The problem. Scan the data below and pick out the lines containing the word "this".

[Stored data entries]
============

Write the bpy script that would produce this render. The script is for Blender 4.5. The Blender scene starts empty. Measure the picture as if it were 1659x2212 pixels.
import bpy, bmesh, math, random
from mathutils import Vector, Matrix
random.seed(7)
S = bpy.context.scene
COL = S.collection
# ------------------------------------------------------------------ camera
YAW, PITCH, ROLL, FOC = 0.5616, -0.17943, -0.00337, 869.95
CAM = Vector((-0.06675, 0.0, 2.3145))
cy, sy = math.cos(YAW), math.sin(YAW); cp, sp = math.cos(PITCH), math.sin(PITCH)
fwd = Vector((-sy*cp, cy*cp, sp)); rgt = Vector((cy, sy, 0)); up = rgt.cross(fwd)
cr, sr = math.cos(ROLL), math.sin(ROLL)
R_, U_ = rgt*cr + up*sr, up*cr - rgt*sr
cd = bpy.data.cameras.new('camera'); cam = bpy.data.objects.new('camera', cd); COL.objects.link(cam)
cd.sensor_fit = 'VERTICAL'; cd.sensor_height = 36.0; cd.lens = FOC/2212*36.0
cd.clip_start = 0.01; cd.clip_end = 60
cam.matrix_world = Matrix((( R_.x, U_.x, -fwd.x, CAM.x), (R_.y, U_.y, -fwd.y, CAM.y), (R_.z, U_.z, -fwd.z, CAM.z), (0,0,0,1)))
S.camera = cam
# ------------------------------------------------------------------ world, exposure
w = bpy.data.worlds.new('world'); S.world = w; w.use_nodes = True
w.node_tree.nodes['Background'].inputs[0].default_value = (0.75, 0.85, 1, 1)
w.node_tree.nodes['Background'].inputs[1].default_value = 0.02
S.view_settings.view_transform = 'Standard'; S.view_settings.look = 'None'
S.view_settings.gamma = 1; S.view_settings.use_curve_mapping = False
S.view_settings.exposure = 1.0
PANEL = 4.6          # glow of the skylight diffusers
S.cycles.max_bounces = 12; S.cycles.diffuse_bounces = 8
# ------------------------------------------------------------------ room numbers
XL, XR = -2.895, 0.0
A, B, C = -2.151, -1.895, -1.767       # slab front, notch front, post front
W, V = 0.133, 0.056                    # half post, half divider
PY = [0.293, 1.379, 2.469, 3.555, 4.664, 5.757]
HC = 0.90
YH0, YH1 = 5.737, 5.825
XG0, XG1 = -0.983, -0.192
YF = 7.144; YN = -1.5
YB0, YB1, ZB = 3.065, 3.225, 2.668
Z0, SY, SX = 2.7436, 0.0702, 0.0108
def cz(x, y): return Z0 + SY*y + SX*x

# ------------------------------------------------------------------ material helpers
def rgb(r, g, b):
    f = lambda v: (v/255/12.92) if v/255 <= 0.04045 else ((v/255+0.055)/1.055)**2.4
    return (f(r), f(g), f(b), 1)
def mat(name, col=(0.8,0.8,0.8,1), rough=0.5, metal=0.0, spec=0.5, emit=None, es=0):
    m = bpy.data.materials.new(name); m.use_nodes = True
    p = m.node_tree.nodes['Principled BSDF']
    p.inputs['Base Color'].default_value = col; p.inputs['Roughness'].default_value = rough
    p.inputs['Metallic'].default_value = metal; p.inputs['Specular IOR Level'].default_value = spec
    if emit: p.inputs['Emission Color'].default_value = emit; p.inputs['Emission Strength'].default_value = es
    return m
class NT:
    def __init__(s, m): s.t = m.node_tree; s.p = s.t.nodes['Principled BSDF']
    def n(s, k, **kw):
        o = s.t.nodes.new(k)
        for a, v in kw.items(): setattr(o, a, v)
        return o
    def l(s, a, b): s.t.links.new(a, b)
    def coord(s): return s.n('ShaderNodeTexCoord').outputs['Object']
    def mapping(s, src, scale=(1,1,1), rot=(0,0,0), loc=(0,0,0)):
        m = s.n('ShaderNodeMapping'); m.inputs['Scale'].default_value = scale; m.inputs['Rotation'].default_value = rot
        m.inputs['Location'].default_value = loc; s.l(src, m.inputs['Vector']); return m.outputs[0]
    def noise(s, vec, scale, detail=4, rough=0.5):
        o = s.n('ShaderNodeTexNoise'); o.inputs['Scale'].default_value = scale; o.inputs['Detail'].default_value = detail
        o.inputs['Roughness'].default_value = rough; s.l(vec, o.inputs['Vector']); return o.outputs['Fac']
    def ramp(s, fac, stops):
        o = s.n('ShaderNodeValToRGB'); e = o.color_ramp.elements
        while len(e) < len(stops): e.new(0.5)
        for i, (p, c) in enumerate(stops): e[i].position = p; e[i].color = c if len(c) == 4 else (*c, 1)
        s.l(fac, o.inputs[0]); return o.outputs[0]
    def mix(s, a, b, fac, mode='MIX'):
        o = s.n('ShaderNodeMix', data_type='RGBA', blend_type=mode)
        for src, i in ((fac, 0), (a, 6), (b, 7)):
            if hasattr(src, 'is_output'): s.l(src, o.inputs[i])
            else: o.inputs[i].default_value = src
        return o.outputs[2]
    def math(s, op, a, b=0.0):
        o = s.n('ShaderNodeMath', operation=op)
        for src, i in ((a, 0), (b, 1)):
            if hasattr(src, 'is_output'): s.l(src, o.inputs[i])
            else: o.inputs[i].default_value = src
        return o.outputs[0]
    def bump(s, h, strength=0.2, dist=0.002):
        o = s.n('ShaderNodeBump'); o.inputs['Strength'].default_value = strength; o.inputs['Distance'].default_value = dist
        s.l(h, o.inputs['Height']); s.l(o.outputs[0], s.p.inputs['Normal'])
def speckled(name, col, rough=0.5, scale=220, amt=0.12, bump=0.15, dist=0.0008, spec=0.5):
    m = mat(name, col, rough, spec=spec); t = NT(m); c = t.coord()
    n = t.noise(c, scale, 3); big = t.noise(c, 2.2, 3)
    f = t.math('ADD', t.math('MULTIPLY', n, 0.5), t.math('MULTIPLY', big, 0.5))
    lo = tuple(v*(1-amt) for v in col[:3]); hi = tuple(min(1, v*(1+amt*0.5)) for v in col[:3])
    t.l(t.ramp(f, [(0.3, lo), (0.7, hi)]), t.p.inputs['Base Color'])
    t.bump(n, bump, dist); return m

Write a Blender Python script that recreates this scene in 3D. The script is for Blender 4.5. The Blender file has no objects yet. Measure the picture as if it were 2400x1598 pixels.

============

Expected answer.
Write the bpy script that would produce this render. The script is for Blender 4.5. The Blender scene starts empty. Measure the picture as if it were 1659x2212 pixels.
Write a Blender Python script that recreates this scene in 3D. The script is for Blender 4.5. The Blender file has no objects yet. Measure the picture as if it were 2400x1598 pixels.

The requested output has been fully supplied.